Reproduce the records below in full and without edits, omitting images.

## Start Data for this task

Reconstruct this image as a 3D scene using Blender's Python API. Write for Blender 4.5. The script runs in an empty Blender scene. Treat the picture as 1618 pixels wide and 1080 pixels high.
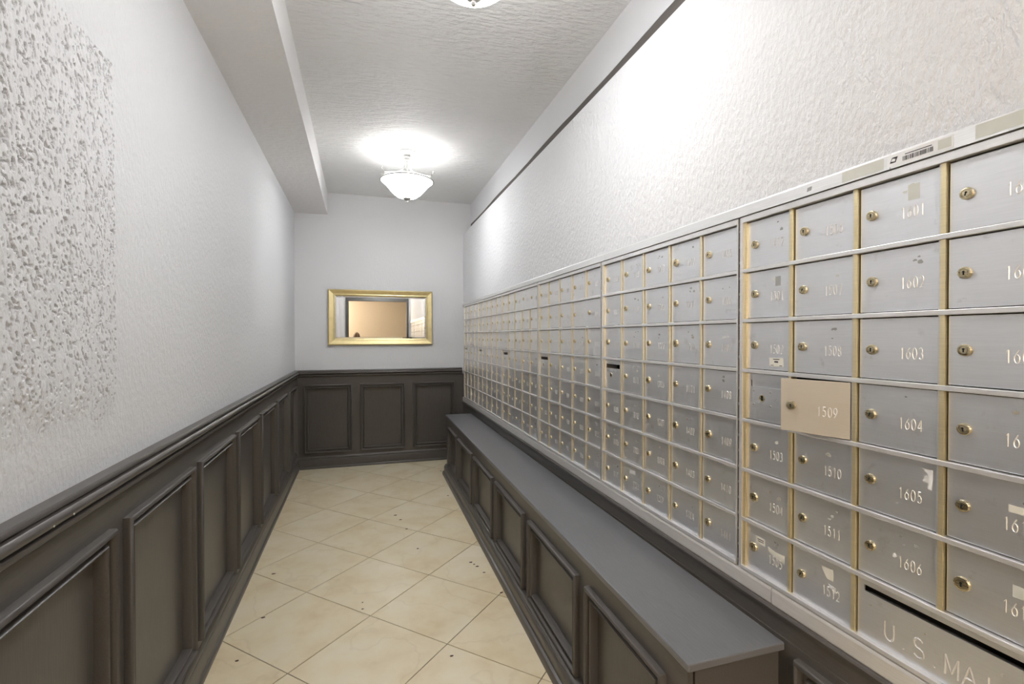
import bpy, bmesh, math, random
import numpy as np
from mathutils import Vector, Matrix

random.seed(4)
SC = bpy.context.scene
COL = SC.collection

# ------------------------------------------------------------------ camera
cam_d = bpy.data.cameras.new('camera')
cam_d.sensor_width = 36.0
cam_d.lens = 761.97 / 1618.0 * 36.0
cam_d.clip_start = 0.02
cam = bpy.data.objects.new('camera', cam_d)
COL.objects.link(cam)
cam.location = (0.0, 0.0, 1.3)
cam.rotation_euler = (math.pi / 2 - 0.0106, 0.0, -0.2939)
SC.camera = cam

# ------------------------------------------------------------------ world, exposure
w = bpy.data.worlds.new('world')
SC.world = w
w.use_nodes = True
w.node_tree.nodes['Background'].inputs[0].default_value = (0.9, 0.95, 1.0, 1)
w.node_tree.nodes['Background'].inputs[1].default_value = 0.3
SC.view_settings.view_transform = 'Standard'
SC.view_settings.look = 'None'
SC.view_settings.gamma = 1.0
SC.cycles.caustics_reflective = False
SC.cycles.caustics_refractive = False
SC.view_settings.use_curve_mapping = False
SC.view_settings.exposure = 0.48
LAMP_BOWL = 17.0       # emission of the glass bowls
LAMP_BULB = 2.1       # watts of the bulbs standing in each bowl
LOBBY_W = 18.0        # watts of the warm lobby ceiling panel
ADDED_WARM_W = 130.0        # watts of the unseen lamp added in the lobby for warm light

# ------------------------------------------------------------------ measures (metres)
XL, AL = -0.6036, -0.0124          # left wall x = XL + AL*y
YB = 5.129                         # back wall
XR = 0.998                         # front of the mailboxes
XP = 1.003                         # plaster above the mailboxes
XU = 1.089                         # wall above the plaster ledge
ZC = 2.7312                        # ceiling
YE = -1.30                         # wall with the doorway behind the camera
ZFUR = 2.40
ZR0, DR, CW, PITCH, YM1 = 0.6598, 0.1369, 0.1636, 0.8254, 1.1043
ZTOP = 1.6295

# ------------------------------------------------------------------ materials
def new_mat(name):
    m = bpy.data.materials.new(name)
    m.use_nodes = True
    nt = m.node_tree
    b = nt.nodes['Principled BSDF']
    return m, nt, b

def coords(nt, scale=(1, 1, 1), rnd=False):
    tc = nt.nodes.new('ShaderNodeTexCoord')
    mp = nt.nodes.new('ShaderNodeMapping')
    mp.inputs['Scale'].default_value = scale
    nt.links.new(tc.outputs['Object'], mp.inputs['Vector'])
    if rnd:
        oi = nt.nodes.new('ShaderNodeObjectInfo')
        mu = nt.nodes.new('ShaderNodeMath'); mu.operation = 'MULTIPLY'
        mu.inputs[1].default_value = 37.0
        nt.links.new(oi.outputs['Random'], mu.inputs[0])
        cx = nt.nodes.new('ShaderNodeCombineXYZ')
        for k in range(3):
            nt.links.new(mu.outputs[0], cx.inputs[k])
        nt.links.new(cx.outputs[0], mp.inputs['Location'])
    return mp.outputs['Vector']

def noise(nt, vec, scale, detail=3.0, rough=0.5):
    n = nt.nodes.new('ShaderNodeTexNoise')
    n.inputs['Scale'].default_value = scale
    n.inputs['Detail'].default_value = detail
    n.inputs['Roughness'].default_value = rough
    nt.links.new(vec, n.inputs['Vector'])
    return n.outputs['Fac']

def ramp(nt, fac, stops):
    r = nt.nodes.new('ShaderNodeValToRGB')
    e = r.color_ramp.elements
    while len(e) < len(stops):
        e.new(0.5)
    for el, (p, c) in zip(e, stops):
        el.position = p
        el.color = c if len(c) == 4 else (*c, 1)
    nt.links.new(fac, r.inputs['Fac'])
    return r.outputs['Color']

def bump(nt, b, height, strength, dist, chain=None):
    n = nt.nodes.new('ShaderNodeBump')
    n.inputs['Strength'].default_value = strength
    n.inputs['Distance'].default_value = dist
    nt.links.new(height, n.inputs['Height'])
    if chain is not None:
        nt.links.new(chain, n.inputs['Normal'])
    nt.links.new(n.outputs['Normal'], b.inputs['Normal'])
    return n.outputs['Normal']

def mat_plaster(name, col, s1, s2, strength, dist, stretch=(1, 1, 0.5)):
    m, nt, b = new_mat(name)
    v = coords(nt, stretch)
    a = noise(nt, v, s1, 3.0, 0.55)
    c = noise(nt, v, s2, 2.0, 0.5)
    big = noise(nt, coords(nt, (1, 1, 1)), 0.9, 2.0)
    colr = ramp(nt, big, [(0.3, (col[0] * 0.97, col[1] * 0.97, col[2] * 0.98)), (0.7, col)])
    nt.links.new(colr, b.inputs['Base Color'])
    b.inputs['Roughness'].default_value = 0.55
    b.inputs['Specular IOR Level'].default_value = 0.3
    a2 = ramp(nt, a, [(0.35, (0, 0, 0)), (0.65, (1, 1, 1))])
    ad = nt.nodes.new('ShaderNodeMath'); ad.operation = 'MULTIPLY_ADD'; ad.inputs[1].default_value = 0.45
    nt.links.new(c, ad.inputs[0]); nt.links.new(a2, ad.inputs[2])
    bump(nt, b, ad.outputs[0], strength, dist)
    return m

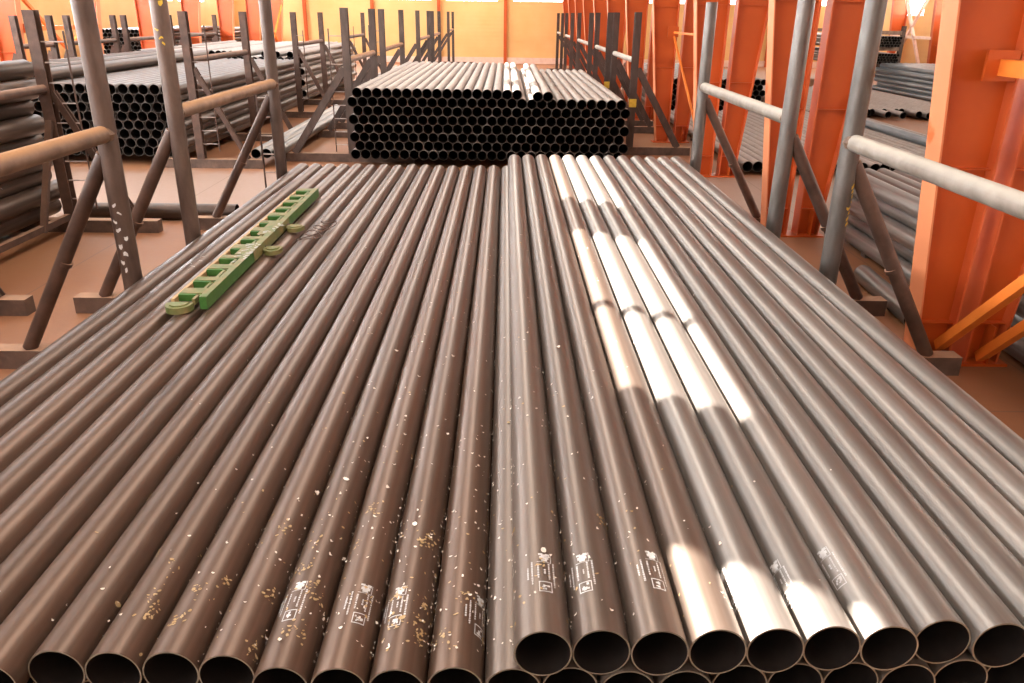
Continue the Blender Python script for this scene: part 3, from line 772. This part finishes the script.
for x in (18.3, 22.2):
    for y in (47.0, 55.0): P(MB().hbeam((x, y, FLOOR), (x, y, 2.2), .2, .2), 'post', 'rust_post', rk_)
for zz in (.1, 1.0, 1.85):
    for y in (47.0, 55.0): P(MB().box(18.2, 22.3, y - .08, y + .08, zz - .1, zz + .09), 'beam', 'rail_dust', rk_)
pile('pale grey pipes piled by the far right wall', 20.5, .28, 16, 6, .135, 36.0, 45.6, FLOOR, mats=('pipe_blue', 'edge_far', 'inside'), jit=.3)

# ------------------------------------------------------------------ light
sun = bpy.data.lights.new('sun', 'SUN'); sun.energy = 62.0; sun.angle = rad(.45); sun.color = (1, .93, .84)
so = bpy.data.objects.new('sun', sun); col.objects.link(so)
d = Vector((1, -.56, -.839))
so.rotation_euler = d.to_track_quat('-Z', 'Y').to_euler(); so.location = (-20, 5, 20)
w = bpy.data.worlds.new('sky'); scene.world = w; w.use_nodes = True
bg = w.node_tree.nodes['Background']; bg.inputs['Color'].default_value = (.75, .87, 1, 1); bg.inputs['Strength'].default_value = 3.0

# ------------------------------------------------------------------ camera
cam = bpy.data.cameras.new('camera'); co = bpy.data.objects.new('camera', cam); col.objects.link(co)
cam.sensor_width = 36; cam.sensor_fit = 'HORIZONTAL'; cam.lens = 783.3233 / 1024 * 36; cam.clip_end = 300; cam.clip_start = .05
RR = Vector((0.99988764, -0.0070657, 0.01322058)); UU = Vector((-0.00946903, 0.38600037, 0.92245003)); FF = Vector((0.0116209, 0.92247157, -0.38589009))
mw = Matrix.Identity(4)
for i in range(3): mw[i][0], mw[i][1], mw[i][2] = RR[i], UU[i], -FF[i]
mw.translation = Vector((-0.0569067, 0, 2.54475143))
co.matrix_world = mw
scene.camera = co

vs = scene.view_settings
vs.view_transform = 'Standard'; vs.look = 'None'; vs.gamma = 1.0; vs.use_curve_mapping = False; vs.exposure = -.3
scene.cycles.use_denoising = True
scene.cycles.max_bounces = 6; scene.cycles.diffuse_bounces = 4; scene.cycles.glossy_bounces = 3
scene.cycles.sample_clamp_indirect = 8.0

## End Data for this task

* _Response below_
Reconstruct this image as a 3D scene using Blender's Python API. Write for Blender 4.5. The script runs in an empty Blender scene. Treat the picture as 1618 pixels wide and 1080 pixels high.
import bpy, bmesh, math, random
import numpy as np
from mathutils import Vector, Matrix

random.seed(4)
SC = bpy.context.scene
COL = SC.collection

# ------------------------------------------------------------------ camera
cam_d = bpy.data.cameras.new('camera')
cam_d.sensor_width = 36.0
cam_d.lens = 761.97 / 1618.0 * 36.0
cam_d.clip_start = 0.02
cam = bpy.data.objects.new('camera', cam_d)
COL.objects.link(cam)
cam.location = (0.0, 0.0, 1.3)
cam.rotation_euler = (math.pi / 2 - 0.0106, 0.0, -0.2939)
SC.camera = cam

# ------------------------------------------------------------------ world, exposure
w = bpy.data.worlds.new('world')
SC.world = w
w.use_nodes = True
w.node_tree.nodes['Background'].inputs[0].default_value = (0.9, 0.95, 1.0, 1)
w.node_tree.nodes['Background'].inputs[1].default_value = 0.3
SC.view_settings.view_transform = 'Standard'
SC.view_settings.look = 'None'
SC.view_settings.gamma = 1.0
SC.cycles.caustics_reflective = False
SC.cycles.caustics_refractive = False
SC.view_settings.use_curve_mapping = False
SC.view_settings.exposure = 0.48
LAMP_BOWL = 17.0       # emission of the glass bowls
LAMP_BULB = 2.1       # watts of the bulbs standing in each bowl
LOBBY_W = 18.0        # watts of the warm lobby ceiling panel
ADDED_WARM_W = 130.0        # watts of the unseen lamp added in the lobby for warm light

# ------------------------------------------------------------------ measures (metres)
XL, AL = -0.6036, -0.0124          # left wall x = XL + AL*y
YB = 5.129                         # back wall
XR = 0.998                         # front of the mailboxes
XP = 1.003                         # plaster above the mailboxes
XU = 1.089                         # wall above the plaster ledge
ZC = 2.7312                        # ceiling
YE = -1.30                         # wall with the doorway behind the camera
ZFUR = 2.40
ZR0, DR, CW, PITCH, YM1 = 0.6598, 0.1369, 0.1636, 0.8254, 1.1043
ZTOP = 1.6295

# ------------------------------------------------------------------ materials
def new_mat(name):
    m = bpy.data.materials.new(name)
    m.use_nodes = True
    nt = m.node_tree
    b = nt.nodes['Principled BSDF']
    return m, nt, b

def coords(nt, scale=(1, 1, 1), rnd=False):
    tc = nt.nodes.new('ShaderNodeTexCoord')
    mp = nt.nodes.new('ShaderNodeMapping')
    mp.inputs['Scale'].default_value = scale
    nt.links.new(tc.outputs['Object'], mp.inputs['Vector'])
    if rnd:
        oi = nt.nodes.new('ShaderNodeObjectInfo')
        mu = nt.nodes.new('ShaderNodeMath'); mu.operation = 'MULTIPLY'
        mu.inputs[1].default_value = 37.0
        nt.links.new(oi.outputs['Random'], mu.inputs[0])
        cx = nt.nodes.new('ShaderNodeCombineXYZ')
        for k in range(3):
            nt.links.new(mu.outputs[0], cx.inputs[k])
        nt.links.new(cx.outputs[0], mp.inputs['Location'])
    return mp.outputs['Vector']

def noise(nt, vec, scale, detail=3.0, rough=0.5):
    n = nt.nodes.new('ShaderNodeTexNoise')
    n.inputs['Scale'].default_value = scale
    n.inputs['Detail'].default_value = detail
    n.inputs['Roughness'].default_value = rough
    nt.links.new(vec, n.inputs['Vector'])
    return n.outputs['Fac']

def ramp(nt, fac, stops):
    r = nt.nodes.new('ShaderNodeValToRGB')
    e = r.color_ramp.elements
    while len(e) < len(stops):
        e.new(0.5)
    for el, (p, c) in zip(e, stops):
        el.position = p
        el.color = c if len(c) == 4 else (*c, 1)
    nt.links.new(fac, r.inputs['Fac'])
    return r.outputs['Color']

def bump(nt, b, height, strength, dist, chain=None):
    n = nt.nodes.new('ShaderNodeBump')
    n.inputs['Strength'].default_value = strength
    n.inputs['Distance'].default_value = dist
    nt.links.new(height, n.inputs['Height'])
    if chain is not None:
        nt.links.new(chain, n.inputs['Normal'])
    nt.links.new(n.outputs['Normal'], b.inputs['Normal'])
    return n.outputs['Normal']

def mat_plaster(name, col, s1, s2, strength, dist, stretch=(1, 1, 0.5)):
    m, nt, b = new_mat(name)
    v = coords(nt, stretch)
    a = noise(nt, v, s1, 3.0, 0.55)
    c = noise(nt, v, s2, 2.0, 0.5)
    big = noise(nt, coords(nt, (1, 1, 1)), 0.9, 2.0)
    colr = ramp(nt, big, [(0.3, (col[0] * 0.97, col[1] * 0.97, col[2] * 0.98)), (0.7, col)])
    nt.links.new(colr, b.inputs['Base Color'])
    b.inputs['Roughness'].default_value = 0.55
    b.inputs['Specular IOR Level'].default_value = 0.3
    a2 = ramp(nt, a, [(0.35, (0, 0, 0)), (0.65, (1, 1, 1))])
    ad = nt.nodes.new('ShaderNodeMath'); ad.operation = 'MULTIPLY_ADD'; ad.inputs[1].default_value = 0.45
    nt.links.new(c, ad.inputs[0]); nt.links.new(a2, ad.inputs[2])
    bump(nt, b, ad.outputs[0], strength, dist)
    return m

Continue the Blender Python script for this scene: part 3, from line 772. This part finishes the script.
for x in (18.3, 22.2):
    for y in (47.0, 55.0): P(MB().hbeam((x, y, FLOOR), (x, y, 2.2), .2, .2), 'post', 'rust_post', rk_)
for zz in (.1, 1.0, 1.85):
    for y in (47.0, 55.0): P(MB().box(18.2, 22.3, y - .08, y + .08, zz - .1, zz + .09), 'beam', 'rail_dust', rk_)
pile('pale grey pipes piled by the far right wall', 20.5, .28, 16, 6, .135, 36.0, 45.6, FLOOR, mats=('pipe_blue', 'edge_far', 'inside'), jit=.3)

# ------------------------------------------------------------------ light
sun = bpy.data.lights.new('sun', 'SUN'); sun.energy = 62.0; sun.angle = rad(.45); sun.color = (1, .93, .84)
so = bpy.data.objects.new('sun', sun); col.objects.link(so)
d = Vector((1, -.56, -.839))
so.rotation_euler = d.to_track_quat('-Z', 'Y').to_euler(); so.location = (-20, 5, 20)
w = bpy.data.worlds.new('sky'); scene.world = w; w.use_nodes = True
bg = w.node_tree.nodes['Background']; bg.inputs['Color'].default_value = (.75, .87, 1, 1); bg.inputs['Strength'].default_value = 3.0

# ------------------------------------------------------------------ camera
cam = bpy.data.cameras.new('camera'); co = bpy.data.objects.new('camera', cam); col.objects.link(co)
cam.sensor_width = 36; cam.sensor_fit = 'HORIZONTAL'; cam.lens = 783.3233 / 1024 * 36; cam.clip_end = 300; cam.clip_start = .05
RR = Vector((0.99988764, -0.0070657, 0.01322058)); UU = Vector((-0.00946903, 0.38600037, 0.92245003)); FF = Vector((0.0116209, 0.92247157, -0.38589009))
mw = Matrix.Identity(4)
for i in range(3): mw[i][0], mw[i][1], mw[i][2] = RR[i], UU[i], -FF[i]
mw.translation = Vector((-0.0569067, 0, 2.54475143))
co.matrix_world = mw
scene.camera = co

vs = scene.view_settings
vs.view_transform = 'Standard'; vs.look = 'None'; vs.gamma = 1.0; vs.use_curve_mapping = False; vs.exposure = -.3
scene.cycles.use_denoising = True
scene.cycles.max_bounces = 6; scene.cycles.diffuse_bounces = 4; scene.cycles.glossy_bounces = 3
scene.cycles.sample_clamp_indirect = 8.0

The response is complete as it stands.